Thu Sep 21, 2017 2:00 PM

Location: LTS Auditorium, 8080 Greenmead Drive

Speaker:
Bobby Bhattacharjee, Dave Levin, and Neil Spring from the University of Maryland

Abstract:
The Domain Name Service (DNS) is a foundational protocol of the internet. Critical to DNS is its infrastructure of 13 root name servers (A- through M-root), which are responsible for last-resort queries for top level domains (TLDs).

The University of Maryland operates D-root, comprising more than 100 replica sites that collect query samples dating back to 2014, typically every 10 minutes. This data provides both a unique view on how one of the internet’s most important pieces of critical infrastructure is used and misused, and offers a window on misconfigurations and attacks that create atypical DNS queries.

In this talk, we will present recent and future research on three key topics. The first determines the efficiency of the DNS routing infrastructure itself, and how well anycast serves as a basis for building an internet-wide infrastructure. The second provides insight into various internet-wide attacks—especially IoT-based malware attacks—based on queries that are routed to the root server. The third detects, more generally, when network behavior changes so that we can construct automated detection of performance faults and network attacks as they occur.

Speaker Bios:
Bobby Bhattacharjee is a professor of computer science at the University of Maryland. His research interests are in networking, security and operating systems.

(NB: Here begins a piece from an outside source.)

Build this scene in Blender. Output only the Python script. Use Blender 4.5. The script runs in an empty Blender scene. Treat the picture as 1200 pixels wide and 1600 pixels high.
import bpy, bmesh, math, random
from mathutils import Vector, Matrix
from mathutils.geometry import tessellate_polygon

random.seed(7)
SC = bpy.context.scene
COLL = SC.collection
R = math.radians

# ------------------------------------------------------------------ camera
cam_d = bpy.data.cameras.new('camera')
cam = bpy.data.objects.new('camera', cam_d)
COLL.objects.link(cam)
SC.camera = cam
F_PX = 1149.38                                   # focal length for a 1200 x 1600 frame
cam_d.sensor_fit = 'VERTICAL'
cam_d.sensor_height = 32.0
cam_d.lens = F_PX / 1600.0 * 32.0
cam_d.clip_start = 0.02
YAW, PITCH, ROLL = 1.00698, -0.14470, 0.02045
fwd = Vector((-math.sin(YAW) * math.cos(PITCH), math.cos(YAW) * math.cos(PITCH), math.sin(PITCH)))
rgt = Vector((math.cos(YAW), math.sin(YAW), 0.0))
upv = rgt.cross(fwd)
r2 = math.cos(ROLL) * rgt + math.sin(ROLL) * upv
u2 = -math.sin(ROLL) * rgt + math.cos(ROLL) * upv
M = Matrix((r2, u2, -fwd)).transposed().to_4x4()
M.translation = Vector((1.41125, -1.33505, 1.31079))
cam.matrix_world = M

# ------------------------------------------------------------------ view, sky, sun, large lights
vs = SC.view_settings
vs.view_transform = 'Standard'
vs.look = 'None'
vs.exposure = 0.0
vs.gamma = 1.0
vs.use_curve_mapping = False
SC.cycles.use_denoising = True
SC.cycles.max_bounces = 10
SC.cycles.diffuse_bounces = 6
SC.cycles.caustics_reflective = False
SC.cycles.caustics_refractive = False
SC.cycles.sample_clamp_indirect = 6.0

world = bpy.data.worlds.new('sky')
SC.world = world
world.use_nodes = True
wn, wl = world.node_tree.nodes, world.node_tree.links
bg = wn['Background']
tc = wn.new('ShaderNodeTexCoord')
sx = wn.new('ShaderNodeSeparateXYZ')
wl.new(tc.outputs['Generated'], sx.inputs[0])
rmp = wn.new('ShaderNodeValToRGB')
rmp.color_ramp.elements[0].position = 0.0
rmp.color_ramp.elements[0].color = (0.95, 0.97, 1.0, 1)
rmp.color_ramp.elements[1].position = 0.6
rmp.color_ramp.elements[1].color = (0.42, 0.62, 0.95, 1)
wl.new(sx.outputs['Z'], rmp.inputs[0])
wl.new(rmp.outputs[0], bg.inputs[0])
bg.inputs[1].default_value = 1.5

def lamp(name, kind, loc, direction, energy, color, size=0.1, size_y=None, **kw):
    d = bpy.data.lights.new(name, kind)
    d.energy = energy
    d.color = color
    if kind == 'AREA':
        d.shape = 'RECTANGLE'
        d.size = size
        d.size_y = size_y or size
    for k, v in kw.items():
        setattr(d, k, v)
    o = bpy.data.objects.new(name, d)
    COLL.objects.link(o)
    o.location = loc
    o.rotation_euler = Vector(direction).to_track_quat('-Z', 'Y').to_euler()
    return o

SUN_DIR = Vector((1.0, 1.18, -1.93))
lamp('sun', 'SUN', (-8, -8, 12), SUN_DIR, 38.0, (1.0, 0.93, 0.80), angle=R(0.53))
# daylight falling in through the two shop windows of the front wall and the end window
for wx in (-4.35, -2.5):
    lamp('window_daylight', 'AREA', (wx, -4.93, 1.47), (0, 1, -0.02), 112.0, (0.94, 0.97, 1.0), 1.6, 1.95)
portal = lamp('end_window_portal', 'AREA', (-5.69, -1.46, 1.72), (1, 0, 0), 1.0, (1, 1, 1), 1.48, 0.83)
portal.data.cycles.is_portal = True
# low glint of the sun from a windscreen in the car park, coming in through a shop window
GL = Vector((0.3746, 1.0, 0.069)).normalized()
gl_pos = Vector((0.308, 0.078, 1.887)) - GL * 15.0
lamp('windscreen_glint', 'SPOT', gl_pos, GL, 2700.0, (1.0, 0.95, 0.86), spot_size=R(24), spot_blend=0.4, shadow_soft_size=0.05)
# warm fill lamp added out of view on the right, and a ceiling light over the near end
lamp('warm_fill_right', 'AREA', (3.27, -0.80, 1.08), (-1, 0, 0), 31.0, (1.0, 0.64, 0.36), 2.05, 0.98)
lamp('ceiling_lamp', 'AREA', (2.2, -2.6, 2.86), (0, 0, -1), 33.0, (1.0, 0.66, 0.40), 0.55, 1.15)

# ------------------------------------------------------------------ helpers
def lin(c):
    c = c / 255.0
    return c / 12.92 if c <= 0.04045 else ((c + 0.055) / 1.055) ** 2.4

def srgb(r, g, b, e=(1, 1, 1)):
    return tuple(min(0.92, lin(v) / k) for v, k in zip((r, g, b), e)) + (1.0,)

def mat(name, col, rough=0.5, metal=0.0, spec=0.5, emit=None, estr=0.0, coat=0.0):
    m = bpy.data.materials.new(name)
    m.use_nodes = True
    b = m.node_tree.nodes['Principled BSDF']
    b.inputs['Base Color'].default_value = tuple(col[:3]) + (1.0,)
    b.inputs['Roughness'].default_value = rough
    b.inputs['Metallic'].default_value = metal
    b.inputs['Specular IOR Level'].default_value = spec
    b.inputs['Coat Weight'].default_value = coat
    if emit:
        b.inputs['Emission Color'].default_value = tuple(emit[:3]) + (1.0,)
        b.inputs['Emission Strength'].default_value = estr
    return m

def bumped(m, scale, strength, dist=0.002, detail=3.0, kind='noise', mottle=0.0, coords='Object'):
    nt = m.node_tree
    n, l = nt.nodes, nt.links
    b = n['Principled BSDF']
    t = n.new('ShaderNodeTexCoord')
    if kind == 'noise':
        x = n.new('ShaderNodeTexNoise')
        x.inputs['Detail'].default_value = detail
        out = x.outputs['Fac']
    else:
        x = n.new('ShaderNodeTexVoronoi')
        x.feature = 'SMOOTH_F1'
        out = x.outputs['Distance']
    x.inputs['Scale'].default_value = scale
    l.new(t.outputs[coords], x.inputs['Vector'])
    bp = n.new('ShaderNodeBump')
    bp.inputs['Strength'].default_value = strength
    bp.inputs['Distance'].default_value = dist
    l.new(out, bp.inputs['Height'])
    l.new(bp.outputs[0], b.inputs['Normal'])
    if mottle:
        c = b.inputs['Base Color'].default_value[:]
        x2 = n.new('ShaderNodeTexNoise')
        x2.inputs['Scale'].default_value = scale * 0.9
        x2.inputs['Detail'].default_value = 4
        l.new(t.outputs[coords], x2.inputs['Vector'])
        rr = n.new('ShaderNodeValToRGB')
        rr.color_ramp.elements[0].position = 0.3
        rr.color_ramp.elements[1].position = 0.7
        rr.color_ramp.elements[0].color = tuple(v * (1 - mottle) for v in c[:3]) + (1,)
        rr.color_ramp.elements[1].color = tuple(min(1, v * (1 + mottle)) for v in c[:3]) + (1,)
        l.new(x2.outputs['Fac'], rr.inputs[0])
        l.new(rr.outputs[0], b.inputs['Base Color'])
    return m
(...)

Dave Levin is an assistant professor of computer science at the University of Maryland in the Maryland Cybersecurity Center. He also has an appointment in the University of Maryland Institute for Advanced Computer Studies (UMIACS). His research interests include securing the web’s certificate ecosystem and protecting users from online censorship. Levin received a Distinguished Paper Award from USENIX Security in 2017.

Neil Spring is a professor of computer science at the University of Maryland and he has an appointment in UMIACS. Spring received the SIGCOMM “Test of Time” paper award in 2014. His research interests include measuring residential network reliability, communication despite adversarial environments, and network topology discovery.